Founded in 1542 on the ruins of a former Mayan settlement, the city prospered at the beginning of the 19th century from its exportation of henequen, a plant used to make rope. Isolated from the rest of Mexico, and lacking good transportation, the city’s inhabitants became quite affluent, traveling and trading with European countries, particularly France. With much of Europe’s culture being adopted in Merida, the city became known as the “Paris of the West.” European influences can be seen in the grand mansions, parks and statues from the era.

Early in this century Merida attracted a large number of Syrian and Lebanese settlers, whose influence is seen in the architecture, and particularly in the cuisine offered at many restaurants.

Merida’s weather is hot and steamy in the summer until afternoon rains lead to comfortable evenings.

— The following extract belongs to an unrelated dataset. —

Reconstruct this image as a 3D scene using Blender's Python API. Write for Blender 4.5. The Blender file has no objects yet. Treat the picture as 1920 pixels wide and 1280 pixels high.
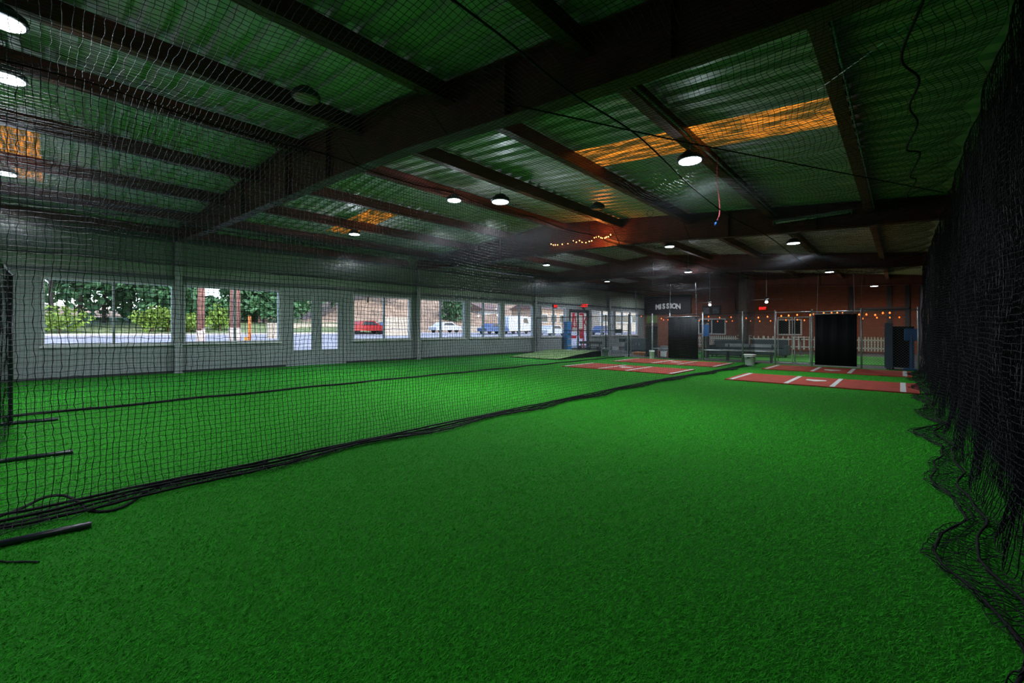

It is cooler in the winter, with occasional nighttime winds making it chilly enough for a sweater.

Chichen Itzá is close to Merida as well as numerous places of interest. perhaps the most famous Mayan city, with its 78-foot-tall Castle pyramid and stunning architectural precision. Dzibilchaltún, on the road to the port of Progreso, is a complex of pyramids that includes a cenote, or deep freshwater pool fed by underground rivers. Uxmal, a large city of monumental architecture, is a lush territory of parkland and dense forest and is a favorite haunt for iguanas basking in the sun. Small and picturesque towns, such as Celestun, Izamal, Acanceh, and Valladolid, offer a glimpse of contemporary rural life and a chance to buy beautiful handcrafts and to taste the local cuisine.